María dijo entonces: “Yo soy la servidora del Señor, que se cumpla en mí lo que has dicho.” Y el Ángel se alejó. 

Reflexión
(San  Juan Pablo II, Ángelus 22 de diciembre 1996)


Hoy, cuarto domingo de Adviento, la liturgia nos prepara para la Navidad, ya inminente, invitándonos a meditar en el evangelio de la Anunciación. Se trata de la conocida escena, representada también por célebres artistas, en la que el ángel Gabriel manifiesta a María el plan divino de la Encarnación: «Vas a concebir en el seno y vas a dar a luz un hijo, a quien pondrás por nombre Jesús» (Lc 1, 31; cf. Mt 1, 21 y 25).

El nombre de Jesús, con el que Cristo era llamado en su familia y por sus amigos en Nazaret, exaltado por las multitudes e invocado por los enfermos en los años de su ministerio público, evoca su identidad y su misión de Salvador. En efecto, Jesús significa: «Dios salva». Nombre bendito, que se reveló también signo de contradicción, y acabó escrito en la cruz, dentro de la motivación de la condena a muerte (cf. Jn 19, 19). Pero este nombre, en el sacrificio supremo del Calvario resplandeció como nombre de vida, en el que Dios ofrece a todos los hombres la gracia de la reconciliación y de la paz.
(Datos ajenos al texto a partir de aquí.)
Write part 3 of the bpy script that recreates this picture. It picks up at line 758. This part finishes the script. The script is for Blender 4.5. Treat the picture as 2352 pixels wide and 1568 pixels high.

En este nombre la Iglesia encuentra todo su bien, lo invoca sin cesar y lo anuncia con un ardor siempre nuevo. Como dice el Catecismo de la Iglesia católica, «el nombre de Jesús significa que el nombre mismo de Dios está presente en la persona de su Hijo hecho hombre para la redención universal y definitiva de los pecados» (n. 432). Este nombre divino es el único que trae la salvación, porque «no hay bajo el cielo otro nombre dado a los hombres por el que nosotros debamos salvarnos» (Hch 4, 12). Jesús mismo nos indica el poder salvífico de su nombre, cuando nos da esta consoladora certeza: «lo que pidáis al Padre en mi nombre, os lo dará» (Jn 16, 23). Así, quien invoca con fe el nombre de Jesús, puede hacer una experiencia semejante a la que señala el evangelista Lucas, cuando refiere que la multitud procuraba tocar a Jesús, «porque salía de él una fuerza que sanaba a todos» (Lc 6, 19). Aprendamos a repetir con amor el santo nombre de Jesús, sobre todo durante este primer año del trienio de preparación para el gran jubileo del año 2000.

Como es sabido, el año 1997 está dedicado a la reflexión sobre Cristo y, repitiendo el nombre de Jesús con amor lleno de adoración, poniéndolo en el centro de nuestra oración, especialmente litúrgica, haremos nuestra la exhortación del apóstol Pablo: «Al nombre de Jesús toda rodilla se doble en los cielos, en la tierra y en los abismos» (Flp 2, 10).

¡Con qué ternura maternal debió pronunciar el nombre de Jesús la Virgen santísima, a quien contemplamos en la espera del nacimiento de su Hijo! En la oración que la Iglesia le dirige con el Avemaría, ella está asociada a la bendición misma de su Hijo: «Bendita tú eres entre todas las mujeres, y bendito es el fruto de tu vientre, Jesús». Que María ponga en nuestros labios e imprima en nuestro corazón ese nombre santísimo, del que viene nuestra salvación.